In 30 years, they'll be flying the airport's World War II aircrafts to centennial celebrations, Liberty Aviation Museum director Jeff Sondles said.

But on Friday, they were still grounded.

Three junior pilots graduated from the Erie-Ottawa International Airport's first-ever junior pilot camp Friday.

Kids called the camp "fun," though airport director Stan Gebhardt said the camp was primarily an educational experience.

"It's a way for the airport to give back," Gebhardt said. "It gives the kids something to dig their teeth into."

They showed off their profound knowledge of aviation and its history Friday during a Jeopardy-styled game. Out of 25 questions, all but one was answered correctly by at least one of the three boys.

They effortlessly answered questions about the plane's rudder, yoke and wings.

"The first three have it tough," Gebhardt said. "But the kids learned a lot."

He said the week-long camp was not all fun and games, although there was some involved.

The kids said they particularly enjoyed the museum's aviation simulator. But the highlight was easily the activities that culminated in — above all else — one prominent achievement.

"We learned how to fly a plane," 11-year-old Ethan Garcia said.

Garcia graduated alongside 13-year-old Tristan Yoh and 9-year-old Mason Gebhardt.

The first session ran from June 16 to June 20, though two more sessions are scheduled for July 14 to July 18, and Aug. 18 to Aug. 22.

It costs $150 that includes lunch and a myriad of flight-related activities. The camp is open to children between the ages of 11 and 16.

Gebhardt said the July class is filling up quickly, and will have well more than three kids. 

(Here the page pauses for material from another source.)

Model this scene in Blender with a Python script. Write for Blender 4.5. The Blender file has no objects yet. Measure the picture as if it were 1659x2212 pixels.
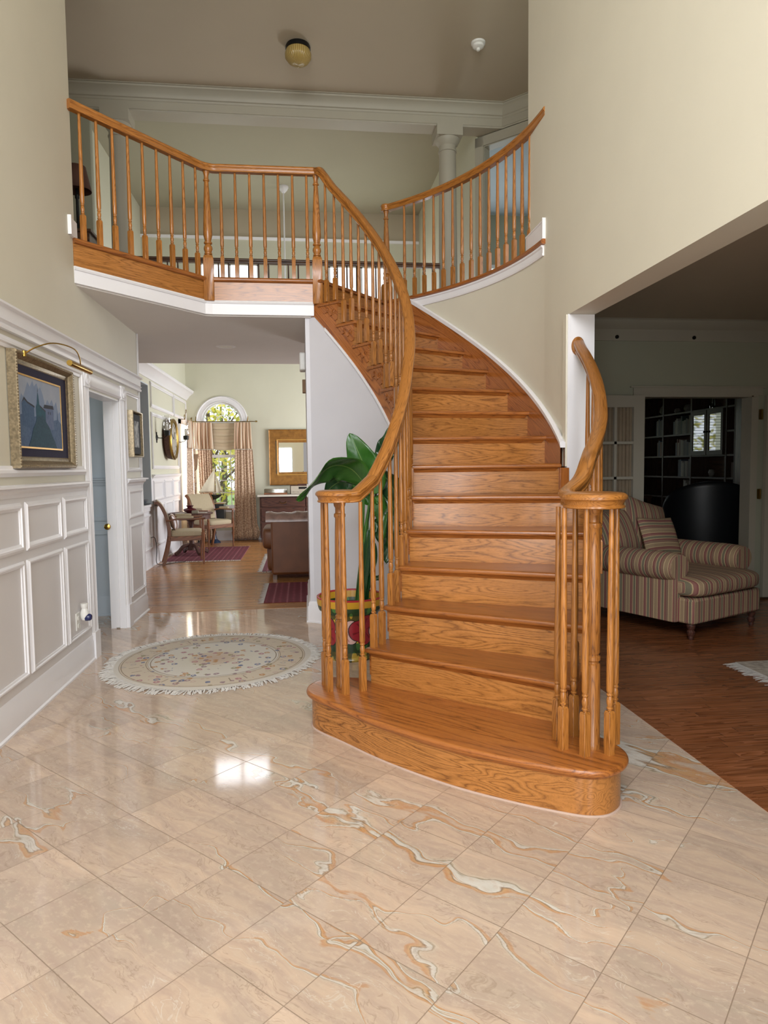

Those interested should call (419)-734-6297 or email erieottawainternational@gmail.com.


looking around

Kids hanging on the airport fence has become a thing of the past. Once upon a time kids would ride their bikes out to the airport, become friends with local pilots, mow grass, sweep hangars wash airplanes. Some times they would exchange the work for flying lessons, it was a time honored tradition that has become lost unfortunately. Lifetime friendships were kindled and many a young pilot was mentored into a career that spanned a lifetime. It's good to see someone trying to re-introduce the magic and imagination that flight offers. The real world use and application of the things taught in school as they apply to aviation will also help them to appreciate the things they have been taught. Great program, I hope it continues and grows.